The headline set follows with Anderson, Mcginty, Webster, Ward and Fisher (which for the purposes of brevity is more commonly read as AMWWF) taking to the stage. It is with great pleasure that I can say this is a band which makes the job of reviewing a joyous task. Having for years Summered at festivals and Wintered in various wanton music establishments, I have rarely, if ever, been as overwhelmed and enthralled by a live performance as I have been tonight at the Captain’s rest. I shall wax lyrical and hopefully some tempered word-smithery may replace what may otherwise be a string of ever more ebullient adjectives and enthusiastic expletives. Suffice it to say that this is a band who will instil faith once more in the value, vibrancy and magic of live music.

As media reports suggest that the leviathan music industry is being slain and we are accused of greedily sucking the blood from the beast, here is a band which impresses upon anyone present the fact that music has always centred around live performance, with the last fifty years of a ballooning recording industry being the anomaly, rather than the rule. AMWWF release independently, they are not part of the label cartel and they produce brilliant music; If this is the future, where bands are involved because they have to be, because they are beholden to creative instinct and motivation then let us tear down the ivory towers or record-shaped concrete follies at once and witness more of this.
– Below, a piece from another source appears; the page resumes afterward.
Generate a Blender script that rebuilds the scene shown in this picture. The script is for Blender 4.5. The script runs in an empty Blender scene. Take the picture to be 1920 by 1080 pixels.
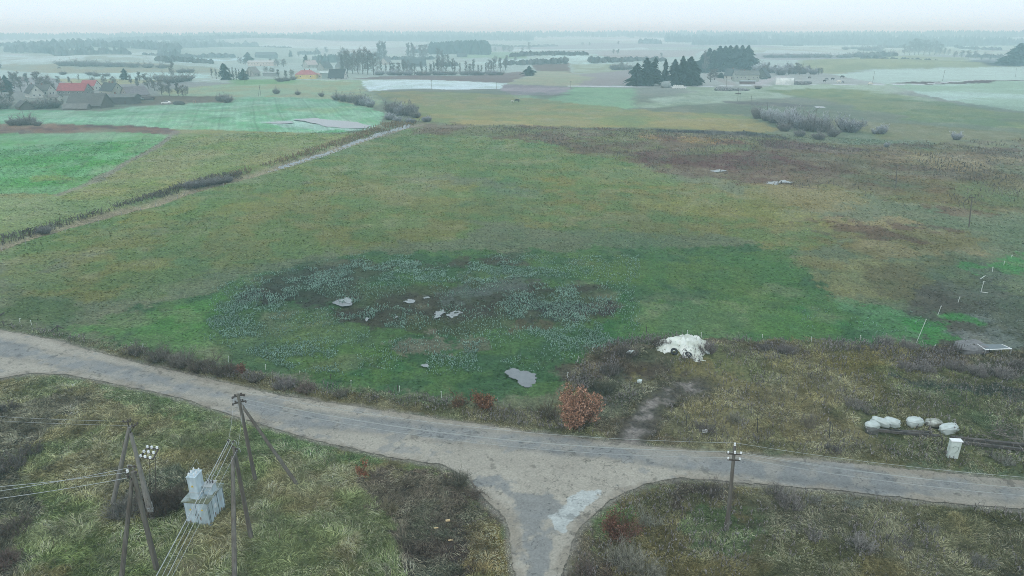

AMWWF are a five piece made up of five fantastic musicians, three of whom are also incredibly good vocalists. Each member performs as multi-instrumentalist, jumping on the nearest instrument, be it double bass, guitar, mandolin, trumpet, squeezebox, violin etc. and with staggering aplomb adds to the perfectly balanced sound being conveyed. It is as if all members of the band are rushing to keep up with the creative flow of the performance and to produce such deeply communicative and blissful sounds. In the densely layered and beautiful ‘Pigeon song’ some way through the gig, as the band are all in the throes of performance, I am struck with a sense of complete transcendence. Without wanting to hyperbolise too persistently this performance could only be heard as the purest essence of what music is and what it can do.

The depth and profuse creativity of this musical grouping is highlighted by the shifts taken as the central vocalist. Three of the band members each take time to perform songs they had written or songs which are sung primarily by that individual and each time the songs are immaculate, through a diversity of forms. The individuality of the three voices, all startlingly good alone works so well in unison. Each singer brings a new style and new impetus to the band individually and in harmony with the others as the whole synthesis moves in unison. Sections of the performance assimilate diverse and intricate sound to create something so unique with every song. This may be the luxury of having a band absolutely filled with talent, all utterly flowing in the same direction.

To have three vocalists who all sound so fantastic and all sound so different is something which I have not heard to this extent before and enables AMWWF to have such a depth that they could seemingly play for hours and hours without losing their innovation, dynamism and powerful impact. This is a proposition which I am sure the packed venue of the Captain’s Rest would have gladly welcomed, with virtually no room to move there was an incredible warmth and interaction between the crowd and the band. AMWWF obviously have very dedicated fans and followers who engage with the performance, who are vociferous in their complete admiration and who seem to love every second of this bands performance; given the performance this is entirely understandable.

I am somewhat reticent in questioning the band after this gig, given that I was so struck by their output, and I am overjoyed by this fact. In a world which nurtures artificiality and the misconception that we should laud the untouchable stars whom we shall never meet, what a relief that one can be struck by craft, talent and an inexplicable sense of emotional communion. Star factor counts for nought when juxtaposed with immediate reverence and respect. If talent, substance and quality prevail AMWWF will be on the up and up and their live performance should be exported as far and wide as possible. If you ever get the chance to witness that performance, you must take it.